Back to the border crossing... so we took our passports and
found the “visa office” which was signed as “cashier” and paid our $20 and $60
respectively. The amusing part of this is that they haven’t printed new
stickers for the $60 visa, so in Ben and Tom’s passports the cashier just stuck
three $20 stickers. They peel out really easily so we moved them around in our
passports to the locations we desired before returning to the stamping window
where the man told us that only Canadians are expensive and Ben and Tom should
go back and pay only $20 each. They went back and were tossed around a few
officials before returning back to us and the stamping man with someone to
verify that it was actually $60. A little bit of our time was wasted but
everyone was surprisingly helpful and we actually appreciated the fact that no
one wanted to over charge us which is why they were all checking with each
other.
We were now in the country, we just had to get our car in.

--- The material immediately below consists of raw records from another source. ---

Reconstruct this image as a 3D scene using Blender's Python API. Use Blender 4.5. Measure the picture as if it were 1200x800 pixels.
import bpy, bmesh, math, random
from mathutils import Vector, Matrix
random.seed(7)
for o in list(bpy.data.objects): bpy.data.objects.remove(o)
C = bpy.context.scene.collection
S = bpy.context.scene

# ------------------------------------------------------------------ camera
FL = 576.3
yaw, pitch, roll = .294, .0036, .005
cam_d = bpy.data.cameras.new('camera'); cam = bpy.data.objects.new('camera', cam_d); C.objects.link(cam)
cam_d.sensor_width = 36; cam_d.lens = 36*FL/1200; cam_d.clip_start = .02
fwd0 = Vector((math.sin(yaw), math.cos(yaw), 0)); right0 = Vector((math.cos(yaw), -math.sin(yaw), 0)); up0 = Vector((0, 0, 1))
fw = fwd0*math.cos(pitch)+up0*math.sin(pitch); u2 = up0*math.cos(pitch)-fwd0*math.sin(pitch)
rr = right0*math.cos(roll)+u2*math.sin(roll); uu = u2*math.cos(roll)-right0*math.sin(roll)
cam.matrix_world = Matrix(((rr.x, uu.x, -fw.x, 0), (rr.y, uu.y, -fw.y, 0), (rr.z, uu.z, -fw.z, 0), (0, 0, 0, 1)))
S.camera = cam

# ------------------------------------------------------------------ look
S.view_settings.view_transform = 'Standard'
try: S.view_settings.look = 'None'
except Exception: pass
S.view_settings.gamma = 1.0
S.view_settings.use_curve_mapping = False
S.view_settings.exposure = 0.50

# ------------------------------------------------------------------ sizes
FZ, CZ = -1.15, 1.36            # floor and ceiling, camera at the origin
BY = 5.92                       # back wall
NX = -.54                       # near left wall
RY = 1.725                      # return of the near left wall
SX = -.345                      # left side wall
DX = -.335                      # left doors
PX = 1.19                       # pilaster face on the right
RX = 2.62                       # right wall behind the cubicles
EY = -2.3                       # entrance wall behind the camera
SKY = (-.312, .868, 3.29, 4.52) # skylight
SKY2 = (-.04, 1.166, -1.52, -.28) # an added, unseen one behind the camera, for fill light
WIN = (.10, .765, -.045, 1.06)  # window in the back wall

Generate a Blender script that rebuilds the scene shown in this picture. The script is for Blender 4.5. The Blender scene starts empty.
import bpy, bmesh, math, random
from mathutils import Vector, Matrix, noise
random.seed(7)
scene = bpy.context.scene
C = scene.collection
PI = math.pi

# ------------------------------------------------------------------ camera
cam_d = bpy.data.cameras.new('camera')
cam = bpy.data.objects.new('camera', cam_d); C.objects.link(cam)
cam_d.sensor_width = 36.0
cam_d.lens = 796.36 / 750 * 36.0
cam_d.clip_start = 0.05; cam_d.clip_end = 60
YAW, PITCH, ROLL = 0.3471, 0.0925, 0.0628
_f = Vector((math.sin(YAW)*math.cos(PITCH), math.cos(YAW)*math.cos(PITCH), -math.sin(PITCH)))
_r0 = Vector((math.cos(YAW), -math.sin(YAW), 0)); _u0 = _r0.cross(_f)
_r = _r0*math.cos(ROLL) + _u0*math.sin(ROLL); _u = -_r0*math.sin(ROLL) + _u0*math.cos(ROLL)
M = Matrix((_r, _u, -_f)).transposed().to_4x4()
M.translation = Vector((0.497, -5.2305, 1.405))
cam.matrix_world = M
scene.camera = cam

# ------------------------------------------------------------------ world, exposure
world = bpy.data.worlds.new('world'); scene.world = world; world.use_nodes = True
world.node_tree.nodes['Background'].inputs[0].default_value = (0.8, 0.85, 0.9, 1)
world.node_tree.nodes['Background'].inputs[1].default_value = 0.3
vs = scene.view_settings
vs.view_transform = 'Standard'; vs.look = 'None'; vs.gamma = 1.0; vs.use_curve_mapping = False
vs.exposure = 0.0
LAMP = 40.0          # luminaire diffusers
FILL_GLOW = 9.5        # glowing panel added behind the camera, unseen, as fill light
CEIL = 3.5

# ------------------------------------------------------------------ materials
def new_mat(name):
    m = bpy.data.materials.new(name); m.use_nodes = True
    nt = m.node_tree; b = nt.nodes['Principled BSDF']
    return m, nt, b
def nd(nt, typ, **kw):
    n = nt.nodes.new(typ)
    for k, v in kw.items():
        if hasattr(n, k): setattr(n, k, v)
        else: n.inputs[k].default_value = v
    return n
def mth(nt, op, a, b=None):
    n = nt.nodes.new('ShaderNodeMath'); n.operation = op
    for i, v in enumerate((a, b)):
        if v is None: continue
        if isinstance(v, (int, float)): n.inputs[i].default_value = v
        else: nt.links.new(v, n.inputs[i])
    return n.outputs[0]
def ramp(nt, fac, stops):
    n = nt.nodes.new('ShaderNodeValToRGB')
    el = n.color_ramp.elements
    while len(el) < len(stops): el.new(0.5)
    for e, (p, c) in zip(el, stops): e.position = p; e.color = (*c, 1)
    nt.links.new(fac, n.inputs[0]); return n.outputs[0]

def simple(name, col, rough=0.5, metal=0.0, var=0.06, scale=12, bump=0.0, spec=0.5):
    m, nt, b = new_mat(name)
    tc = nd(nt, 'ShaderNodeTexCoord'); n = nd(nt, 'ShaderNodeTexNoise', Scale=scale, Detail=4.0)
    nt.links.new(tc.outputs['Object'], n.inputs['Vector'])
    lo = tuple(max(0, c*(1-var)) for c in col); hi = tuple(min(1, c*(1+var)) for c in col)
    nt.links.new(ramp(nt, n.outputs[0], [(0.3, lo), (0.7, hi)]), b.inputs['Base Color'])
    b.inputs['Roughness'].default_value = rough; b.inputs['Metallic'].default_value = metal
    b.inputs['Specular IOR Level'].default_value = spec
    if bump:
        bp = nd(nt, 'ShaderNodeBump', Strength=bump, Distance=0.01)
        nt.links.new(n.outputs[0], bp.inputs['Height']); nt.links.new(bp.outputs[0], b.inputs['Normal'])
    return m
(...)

We followed a lane that ended at a crowded window. There we parked and Ben got
out to figure out what to do. He took our Carnet and insurance documents and
told me to park. There really were just cars and trucks and buses going
everywhere in all directions so parking wasn’t so straight forward, but I
stopped in a gap, until someone needed to drive in that gap at which point I
moved to a new gap, until someone ahead of me moved and I could get into a
better gap, and so on.
While I was negotiating the traffic Ben was watching as
groups of men stood around and stared at our Carnet and insurance documents,
wondering and discussing amongst themselves what to do with them. (It’s possible/probable
that they weren’t discussing this at all but were just having a chat about
meeting up for tea later on.) Eventually they decided on the “let’s just stamp
it” course of action and we were out of there.
We checked the time on the way out of the border area and sure
enough we had just gained two hours, meaning that although the sun was already
half-way down the sky, it really was only 1.30pm.